C’est suite au dépôt d’une candidature spontanée, qu’elle débutera à la Fenêtre en tant que directrice générale, coordonnant, dès ses débuts, les activités du 20ième anniversaire et du déménagement.Le centre s’était enfin trouvé des fenêtres.

Savoir relever les défis

Françoise mise sur ses forces : le développement et l’ouverture à l’autre. Avec toute son équipe, elle met beaucoup d’énergie à faire connaître le centre. Elle ouvre grande la porte aux collaborations avec les milieux et les organismes complémentaires aux services offerts par la Fenêtre. Les arts œuvrent, s’exportent et deviennent le canal d’une création spontanée et partagée. 

Mais encore faut-il que ce soit su, et encore plus, lorsqu’on parle d’implication dans le communautaire. C’est là qu’il faut entreprendre une différence. Soyons francs. L’argent. Il en faut. Point. Les organismes communautaires vivent ou survivent, dirais-je. Ce sont des entreprises à petits miracles qui se lèvent et se relèvent à coup de campagnes d’autofinancement et d’attribution de subventions, pour lesquelles il faut toujours présenter de nouveaux projets. Bien louable, mais dans le quotidien, ça prendrait une équipe dévouée entièrement à ça. Un mal nécessaire mais bien mal adapté à la réalité des OSBL.

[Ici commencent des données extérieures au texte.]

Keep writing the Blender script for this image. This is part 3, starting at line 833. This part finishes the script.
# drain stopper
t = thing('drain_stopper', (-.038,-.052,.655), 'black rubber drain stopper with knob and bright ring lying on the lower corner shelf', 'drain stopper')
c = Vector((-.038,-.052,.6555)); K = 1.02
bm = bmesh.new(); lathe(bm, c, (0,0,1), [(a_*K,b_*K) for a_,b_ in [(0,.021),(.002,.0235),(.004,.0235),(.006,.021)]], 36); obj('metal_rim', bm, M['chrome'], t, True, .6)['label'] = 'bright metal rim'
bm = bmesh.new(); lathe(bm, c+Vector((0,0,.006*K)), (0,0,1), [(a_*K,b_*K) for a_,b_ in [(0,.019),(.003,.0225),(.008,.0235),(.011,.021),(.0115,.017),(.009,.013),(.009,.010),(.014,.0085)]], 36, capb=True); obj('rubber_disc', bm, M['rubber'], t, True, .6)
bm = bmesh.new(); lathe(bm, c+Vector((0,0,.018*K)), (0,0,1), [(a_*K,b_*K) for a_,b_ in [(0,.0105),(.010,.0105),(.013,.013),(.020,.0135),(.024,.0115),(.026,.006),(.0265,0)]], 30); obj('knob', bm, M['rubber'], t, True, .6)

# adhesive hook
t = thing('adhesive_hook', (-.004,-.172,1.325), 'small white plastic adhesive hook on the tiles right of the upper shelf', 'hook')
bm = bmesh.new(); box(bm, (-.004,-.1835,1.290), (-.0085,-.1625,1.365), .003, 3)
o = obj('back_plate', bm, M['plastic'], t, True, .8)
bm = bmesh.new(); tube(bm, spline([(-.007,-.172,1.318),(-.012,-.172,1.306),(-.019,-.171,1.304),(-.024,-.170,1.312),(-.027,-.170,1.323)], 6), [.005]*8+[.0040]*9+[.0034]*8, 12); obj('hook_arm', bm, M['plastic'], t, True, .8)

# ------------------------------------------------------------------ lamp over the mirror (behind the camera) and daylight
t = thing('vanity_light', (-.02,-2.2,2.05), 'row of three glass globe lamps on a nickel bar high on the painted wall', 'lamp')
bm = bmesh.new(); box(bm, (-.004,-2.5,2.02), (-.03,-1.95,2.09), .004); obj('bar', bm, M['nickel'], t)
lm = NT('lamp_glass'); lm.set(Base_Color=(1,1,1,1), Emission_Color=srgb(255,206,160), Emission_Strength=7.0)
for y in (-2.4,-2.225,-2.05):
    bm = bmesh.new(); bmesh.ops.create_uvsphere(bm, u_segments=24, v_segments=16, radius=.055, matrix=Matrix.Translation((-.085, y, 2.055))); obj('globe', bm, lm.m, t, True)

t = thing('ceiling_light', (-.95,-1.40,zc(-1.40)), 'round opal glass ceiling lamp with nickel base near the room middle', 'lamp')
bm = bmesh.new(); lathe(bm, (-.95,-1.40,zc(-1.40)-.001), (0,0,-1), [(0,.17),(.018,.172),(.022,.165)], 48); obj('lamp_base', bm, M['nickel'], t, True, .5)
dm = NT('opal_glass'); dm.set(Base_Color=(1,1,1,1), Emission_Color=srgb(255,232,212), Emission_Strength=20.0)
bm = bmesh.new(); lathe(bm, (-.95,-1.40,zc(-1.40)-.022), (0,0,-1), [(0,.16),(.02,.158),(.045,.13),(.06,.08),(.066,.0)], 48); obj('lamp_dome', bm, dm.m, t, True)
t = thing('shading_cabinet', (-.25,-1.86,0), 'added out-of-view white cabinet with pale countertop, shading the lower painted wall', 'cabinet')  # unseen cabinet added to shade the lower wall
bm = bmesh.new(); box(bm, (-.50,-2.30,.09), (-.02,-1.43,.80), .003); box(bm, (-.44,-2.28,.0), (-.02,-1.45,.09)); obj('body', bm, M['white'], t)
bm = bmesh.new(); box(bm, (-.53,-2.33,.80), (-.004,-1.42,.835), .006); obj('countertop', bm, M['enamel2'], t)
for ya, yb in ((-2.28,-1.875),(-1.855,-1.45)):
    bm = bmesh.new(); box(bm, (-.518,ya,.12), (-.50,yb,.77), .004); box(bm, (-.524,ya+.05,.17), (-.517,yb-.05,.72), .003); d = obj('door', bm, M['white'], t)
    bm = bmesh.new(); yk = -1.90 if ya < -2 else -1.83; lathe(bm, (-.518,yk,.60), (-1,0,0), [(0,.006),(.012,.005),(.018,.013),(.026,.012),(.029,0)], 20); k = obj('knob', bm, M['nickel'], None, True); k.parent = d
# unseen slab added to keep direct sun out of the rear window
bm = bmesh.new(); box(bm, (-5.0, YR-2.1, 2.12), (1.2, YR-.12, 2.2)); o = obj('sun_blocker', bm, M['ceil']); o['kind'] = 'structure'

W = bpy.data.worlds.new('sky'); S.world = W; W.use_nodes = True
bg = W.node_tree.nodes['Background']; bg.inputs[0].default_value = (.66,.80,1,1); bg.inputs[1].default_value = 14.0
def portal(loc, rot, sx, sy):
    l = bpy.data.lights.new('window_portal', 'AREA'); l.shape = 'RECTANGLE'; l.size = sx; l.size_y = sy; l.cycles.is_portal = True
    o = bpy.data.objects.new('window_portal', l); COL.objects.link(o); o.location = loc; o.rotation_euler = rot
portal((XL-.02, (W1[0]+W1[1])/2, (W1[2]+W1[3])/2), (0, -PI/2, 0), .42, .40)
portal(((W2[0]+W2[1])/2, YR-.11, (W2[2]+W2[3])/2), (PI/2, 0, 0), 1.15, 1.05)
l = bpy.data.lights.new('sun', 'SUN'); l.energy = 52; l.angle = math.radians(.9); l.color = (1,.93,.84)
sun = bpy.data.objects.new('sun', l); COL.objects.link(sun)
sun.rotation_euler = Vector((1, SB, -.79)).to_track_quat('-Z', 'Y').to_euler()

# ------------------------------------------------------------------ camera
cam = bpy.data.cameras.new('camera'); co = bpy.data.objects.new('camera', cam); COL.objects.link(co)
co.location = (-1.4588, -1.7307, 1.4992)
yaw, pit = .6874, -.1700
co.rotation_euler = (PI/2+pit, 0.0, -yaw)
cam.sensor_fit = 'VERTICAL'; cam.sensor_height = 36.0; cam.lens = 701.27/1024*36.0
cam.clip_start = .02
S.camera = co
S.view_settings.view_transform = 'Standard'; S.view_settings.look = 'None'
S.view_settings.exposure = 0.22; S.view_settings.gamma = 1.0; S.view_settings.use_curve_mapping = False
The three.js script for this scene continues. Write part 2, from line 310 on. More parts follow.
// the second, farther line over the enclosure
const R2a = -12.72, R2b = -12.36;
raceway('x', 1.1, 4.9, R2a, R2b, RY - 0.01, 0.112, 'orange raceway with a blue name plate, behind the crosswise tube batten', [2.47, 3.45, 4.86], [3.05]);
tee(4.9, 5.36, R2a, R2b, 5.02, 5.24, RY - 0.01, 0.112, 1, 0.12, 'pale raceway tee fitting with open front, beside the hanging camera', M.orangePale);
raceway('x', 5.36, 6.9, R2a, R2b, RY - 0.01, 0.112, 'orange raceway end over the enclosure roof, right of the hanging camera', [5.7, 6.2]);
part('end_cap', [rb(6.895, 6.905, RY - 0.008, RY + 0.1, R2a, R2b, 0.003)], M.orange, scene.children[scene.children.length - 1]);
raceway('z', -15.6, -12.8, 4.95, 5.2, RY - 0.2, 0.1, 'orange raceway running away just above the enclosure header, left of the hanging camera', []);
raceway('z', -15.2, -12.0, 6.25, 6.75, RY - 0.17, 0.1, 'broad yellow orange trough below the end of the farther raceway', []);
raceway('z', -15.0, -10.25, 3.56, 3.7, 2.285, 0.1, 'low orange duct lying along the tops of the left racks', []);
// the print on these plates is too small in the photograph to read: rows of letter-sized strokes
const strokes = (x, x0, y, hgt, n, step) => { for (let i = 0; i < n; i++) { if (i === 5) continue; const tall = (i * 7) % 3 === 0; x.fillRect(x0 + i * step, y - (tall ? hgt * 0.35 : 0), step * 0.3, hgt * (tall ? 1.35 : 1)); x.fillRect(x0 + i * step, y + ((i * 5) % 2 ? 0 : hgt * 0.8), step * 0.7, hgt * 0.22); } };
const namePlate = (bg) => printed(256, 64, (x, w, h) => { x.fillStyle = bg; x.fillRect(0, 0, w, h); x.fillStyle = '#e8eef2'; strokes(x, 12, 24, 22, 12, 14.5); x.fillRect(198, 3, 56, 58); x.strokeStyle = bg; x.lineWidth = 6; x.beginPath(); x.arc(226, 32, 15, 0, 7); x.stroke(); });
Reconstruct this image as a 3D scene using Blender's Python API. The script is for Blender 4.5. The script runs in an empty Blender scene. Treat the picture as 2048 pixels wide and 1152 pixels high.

J’aurais pu vous donner bien des chiffres pour vous faire comprendre l’impact du centre sur notre communauté. Mais l’avenir de la Fenêtre, Centre d’immersion aux arts est clair parce qu’il a un pourquoi bien défini et essentiel. Je préfèrerais bien plus que vous y alliez, que vous poussiez la porte de la Fenêtre. Allez à la rencontre de toute une différence, ouverts à ce que vous pourriez y ressentir. Et si, à votre tour, vous faisiez partie de l’œuvre?